US President Donald Trump and Chief Justice John Roberts clashed in an extraordinary public dispute over the independence of America’s judiciary, with Roberts bluntly rebuking the president for denouncing a judge who rejected his migrant asylum policy as an “Obama judge.” There’s no such thing, Roberts declared Wednesday in a strongly worded statement contradicting Trump and defending judicial independence.
Never silent for long, Trump defended his own comment, tweeting defiantly, “Sorry Justice Roberts.” The pre-Thanksgiving dustup was the first time that Roberts, the Republican-appointed leader of the federal judiciary, has offered even a hint of criticism of Trump, who has several times blasted federal judges who have ruled against him.
Before now, it has been highly unusual for a president to single out judges for personal criticism. And a chief justice’s challenge to a president’s comments is downright unprecedented in modern times.
It seemed a fight that Trump would relish but one that Roberts has taken pains to avoid.
But with Roberts’ court feeling the heat over the president’s appointment of Justice Brett Kavanaugh, Roberts and several of his colleagues have gone out of their way to rebut perceptions of the court as a political institution divided between five conservative Republicans and four liberal Democrats.
Trump’s appointments to the Supreme Court and lower federal courts have themselves spurred charges that the courts are becoming more politicised.
As the justice widely seen as closest to the court’s middle, Roberts could determine the outcome of high-profile cases that split the court.
The new drama began with remarks Trump made on Tuesday, in which he went after a judge who ruled against his migrant asylum order.

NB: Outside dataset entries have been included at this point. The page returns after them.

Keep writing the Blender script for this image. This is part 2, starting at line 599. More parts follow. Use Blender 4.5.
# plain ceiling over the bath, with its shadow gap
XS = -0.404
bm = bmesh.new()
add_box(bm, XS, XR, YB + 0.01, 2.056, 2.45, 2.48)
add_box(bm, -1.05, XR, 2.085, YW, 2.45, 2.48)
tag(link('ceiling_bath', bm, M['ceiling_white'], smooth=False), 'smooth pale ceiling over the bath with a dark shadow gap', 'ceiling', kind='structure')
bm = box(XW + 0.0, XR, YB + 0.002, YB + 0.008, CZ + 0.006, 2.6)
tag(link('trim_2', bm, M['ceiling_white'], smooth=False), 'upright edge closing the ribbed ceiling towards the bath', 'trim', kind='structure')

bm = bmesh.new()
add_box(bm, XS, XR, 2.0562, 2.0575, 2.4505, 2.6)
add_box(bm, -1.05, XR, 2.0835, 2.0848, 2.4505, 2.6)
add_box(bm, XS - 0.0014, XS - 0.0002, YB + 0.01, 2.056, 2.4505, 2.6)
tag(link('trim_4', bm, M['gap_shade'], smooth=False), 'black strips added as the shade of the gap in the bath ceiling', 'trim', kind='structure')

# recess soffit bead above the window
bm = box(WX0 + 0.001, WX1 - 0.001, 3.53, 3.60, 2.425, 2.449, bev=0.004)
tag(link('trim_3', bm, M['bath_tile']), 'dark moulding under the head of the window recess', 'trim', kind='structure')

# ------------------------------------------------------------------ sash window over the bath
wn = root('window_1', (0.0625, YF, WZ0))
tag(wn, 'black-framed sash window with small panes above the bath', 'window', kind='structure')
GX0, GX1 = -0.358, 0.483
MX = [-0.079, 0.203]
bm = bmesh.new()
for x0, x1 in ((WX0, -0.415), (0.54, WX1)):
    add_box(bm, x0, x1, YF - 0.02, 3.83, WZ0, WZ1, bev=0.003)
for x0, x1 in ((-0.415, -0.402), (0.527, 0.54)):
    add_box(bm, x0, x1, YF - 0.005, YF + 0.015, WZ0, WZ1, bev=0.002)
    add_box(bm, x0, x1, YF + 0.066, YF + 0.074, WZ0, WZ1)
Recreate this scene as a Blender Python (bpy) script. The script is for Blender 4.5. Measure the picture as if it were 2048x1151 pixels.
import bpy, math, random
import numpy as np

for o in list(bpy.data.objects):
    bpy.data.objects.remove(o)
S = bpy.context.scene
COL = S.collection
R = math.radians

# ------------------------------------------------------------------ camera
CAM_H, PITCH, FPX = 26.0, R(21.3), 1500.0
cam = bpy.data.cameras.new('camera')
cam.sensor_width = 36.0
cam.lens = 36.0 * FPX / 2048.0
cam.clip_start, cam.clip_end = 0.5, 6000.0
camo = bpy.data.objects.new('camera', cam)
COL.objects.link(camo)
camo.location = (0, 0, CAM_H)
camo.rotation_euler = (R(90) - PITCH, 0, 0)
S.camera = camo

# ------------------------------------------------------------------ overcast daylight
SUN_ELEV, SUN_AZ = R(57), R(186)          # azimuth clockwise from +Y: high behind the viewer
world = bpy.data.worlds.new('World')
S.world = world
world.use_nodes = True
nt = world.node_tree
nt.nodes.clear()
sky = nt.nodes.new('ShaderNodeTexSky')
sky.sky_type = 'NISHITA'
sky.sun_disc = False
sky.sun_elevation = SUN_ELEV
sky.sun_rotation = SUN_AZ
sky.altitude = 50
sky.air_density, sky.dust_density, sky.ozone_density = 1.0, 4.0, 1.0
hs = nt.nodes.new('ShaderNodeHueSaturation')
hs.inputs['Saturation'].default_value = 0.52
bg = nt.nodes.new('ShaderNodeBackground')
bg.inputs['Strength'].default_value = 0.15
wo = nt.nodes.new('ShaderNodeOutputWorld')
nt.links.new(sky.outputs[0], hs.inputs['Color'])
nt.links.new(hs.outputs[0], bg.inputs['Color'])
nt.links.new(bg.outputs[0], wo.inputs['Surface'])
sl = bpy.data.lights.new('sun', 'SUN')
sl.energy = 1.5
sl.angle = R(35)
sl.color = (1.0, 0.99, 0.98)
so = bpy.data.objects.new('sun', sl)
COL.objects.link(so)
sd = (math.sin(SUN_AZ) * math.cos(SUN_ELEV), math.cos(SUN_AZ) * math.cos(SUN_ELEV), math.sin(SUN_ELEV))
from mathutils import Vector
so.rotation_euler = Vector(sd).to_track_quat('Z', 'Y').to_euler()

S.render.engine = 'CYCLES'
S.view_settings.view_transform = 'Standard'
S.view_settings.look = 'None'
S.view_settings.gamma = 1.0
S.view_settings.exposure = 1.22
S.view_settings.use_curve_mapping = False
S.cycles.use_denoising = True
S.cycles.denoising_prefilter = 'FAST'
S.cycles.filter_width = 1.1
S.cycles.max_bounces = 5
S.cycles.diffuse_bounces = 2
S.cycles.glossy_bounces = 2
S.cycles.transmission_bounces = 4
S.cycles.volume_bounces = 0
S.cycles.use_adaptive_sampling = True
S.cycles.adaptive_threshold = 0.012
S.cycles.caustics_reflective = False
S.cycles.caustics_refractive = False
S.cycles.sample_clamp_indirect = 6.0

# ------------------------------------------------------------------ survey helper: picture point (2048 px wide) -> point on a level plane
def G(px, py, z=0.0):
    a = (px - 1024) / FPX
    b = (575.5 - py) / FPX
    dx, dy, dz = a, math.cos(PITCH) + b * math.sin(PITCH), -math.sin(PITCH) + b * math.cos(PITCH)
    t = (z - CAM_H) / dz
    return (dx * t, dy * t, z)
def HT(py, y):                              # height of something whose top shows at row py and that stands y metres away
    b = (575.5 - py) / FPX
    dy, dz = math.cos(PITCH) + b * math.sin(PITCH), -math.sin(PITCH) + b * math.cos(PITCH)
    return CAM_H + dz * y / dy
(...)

The president claimed, not for the first time, that the federal appeals court based in San Francisco was biased against him.
Roberts had refused to comment on Trump’s earlier attacks on judges, including the chief justice himself. But on Wednesday, after a query by The Associated Press, he spoke up for the independence of the federal judiciary and rejected the notion that judges are loyal to the presidents who appoint them.